┌────────

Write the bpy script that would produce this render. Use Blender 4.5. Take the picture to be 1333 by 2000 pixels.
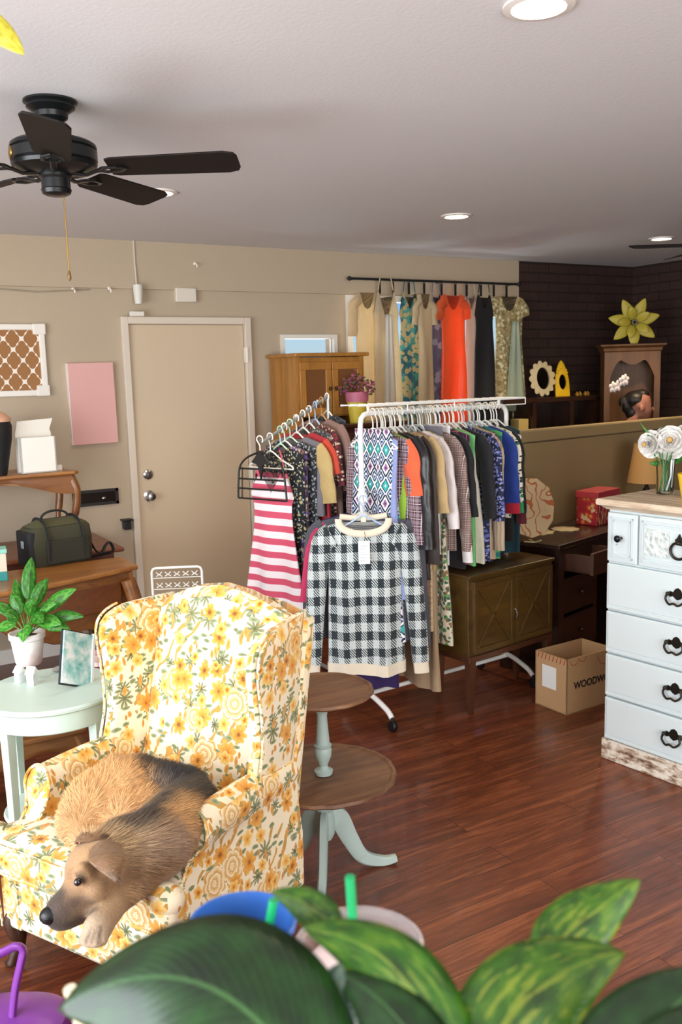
import bpy, bmesh, math, random
from mathutils import Vector, Matrix, noise as mnoise
for o in list(bpy.data.objects): bpy.data.objects.remove(o)
S = bpy.context.scene
COL = S.collection
PI = math.pi
R_ = math.radians

# ---------------------------------------------------------------- camera
CF, CP, CR, CA, CH = 1770.0, .1502, .0274, .533, 1.70      # focal (px of 1333x2000), pitch, roll, yaw, eye height
_rt = Vector((math.cos(CA), -math.sin(CA), 0))
_up = Vector((math.sin(CP)*math.sin(CA), math.sin(CP)*math.cos(CA), math.cos(CP)))
_fw = Vector((math.cos(CP)*math.sin(CA), math.cos(CP)*math.cos(CA), -math.sin(CP)))
IR = _rt*math.cos(CR) - _up*math.sin(CR)
IU = _rt*math.sin(CR) + _up*math.cos(CR)
EYE = Vector((0, 0, CH))
cam_d = bpy.data.cameras.new('camera'); cam = bpy.data.objects.new('camera', cam_d); COL.objects.link(cam)
cam_d.sensor_fit = 'VERTICAL'; cam_d.sensor_height = 24; cam_d.sensor_width = 16; cam_d.lens = CF/2000*24
cam_d.clip_start = .02
cam.matrix_world = Matrix(((IR.x, IU.x, -_fw.x, 0), (IR.y, IU.y, -_fw.y, 0), (IR.z, IU.z, -_fw.z, CH), (0, 0, 0, 1)))
cam_d.dof.use_dof = True; cam_d.dof.focus_distance = 3.3; cam_d.dof.aperture_fstop = 4.5
S.camera = cam
def ray(px, py):
    return _fw + IR*((px-666.5)/CF) - IU*((py-1000)/CF)
def at_z(px, py, z): r = ray(px, py); return EYE + r*((z-CH)/r.z)
def at_y(px, py, y): r = ray(px, py); return EYE + r*(y/r.y)
def at_x(px, py, x): r = ray(px, py); return EYE + r*(x/r.x)
def at_d(px, py, d): return EYE + ray(px, py)*d

# ---------------------------------------------------------------- world, lights, exposure
S.view_settings.view_transform = 'Standard'; S.view_settings.look = 'None'
S.view_settings.gamma = 1; S.view_settings.use_curve_mapping = False
S.view_settings.exposure = 0.0
W = bpy.data.worlds.new('sky'); S.world = W; W.use_nodes = True
wn = W.node_tree; wn.nodes.clear()
tc = wn.nodes.new('ShaderNodeTexCoord'); sp = wn.nodes.new('ShaderNodeSeparateXYZ')
cr = wn.nodes.new('ShaderNodeValToRGB'); bg = wn.nodes.new('ShaderNodeBackground'); wo = wn.nodes.new('ShaderNodeOutputWorld')
wn.links.new(tc.outputs['Generated'], sp.inputs[0]); wn.links.new(sp.outputs['Z'], cr.inputs[0])
wn.links.new(cr.outputs[0], bg.inputs[0]); wn.links.new(bg.outputs[0], wo.inputs[0])
ce = cr.color_ramp.elements
ce[0].position = 0.0; ce[0].color = (.55, .65, .66, 1)
ce[1].position = .09; ce[1].color = (.07, .32, .85, 1)
e = ce.new(.05); e.color = (.45, .68, .85, 1)
bg.inputs[1].default_value = 1.0
def area(name, loc, target, sx, sy, power, col):
    l = bpy.data.lights.new(name, 'AREA'); l.shape = 'RECTANGLE'; l.size = sx; l.size_y = sy; l.energy = power; l.color = col
    o = bpy.data.objects.new(name, l); COL.objects.link(o); o.location = loc
    o.rotation_euler = (Vector(target)-Vector(loc)).to_track_quat('-Z', 'Y').to_euler(); return o
area('left_shopfront_daylight', (-2.05, 1.9, 1.35), (3, 2.6, .9), 3.4, 2.1, 205, (.93, .97, 1.0))
area('rear_shopfront_daylight', (.4, -2.0, 1.4), (2.3, 5, 1.5), 3.6, 1.9, 215, (1.0, .98, .95))
area('back_window_daylight', (4.3, 7.3, .75), (4.28, 5.6, 1.9), 1.8, .9, 420, (.9, .95, 1.0))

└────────

● EXERCISE PROMPT: Restate the material word for word from its first line through the line containing "R_ = math.radians", both included; the pictures do not belong in it.

● SOLVED EXERCISE:
Write the bpy script that would produce this render. Use Blender 4.5. Take the picture to be 1333 by 2000 pixels.
import bpy, bmesh, math, random
from mathutils import Vector, Matrix, noise as mnoise
for o in list(bpy.data.objects): bpy.data.objects.remove(o)
S = bpy.context.scene
COL = S.collection
PI = math.pi
R_ = math.radians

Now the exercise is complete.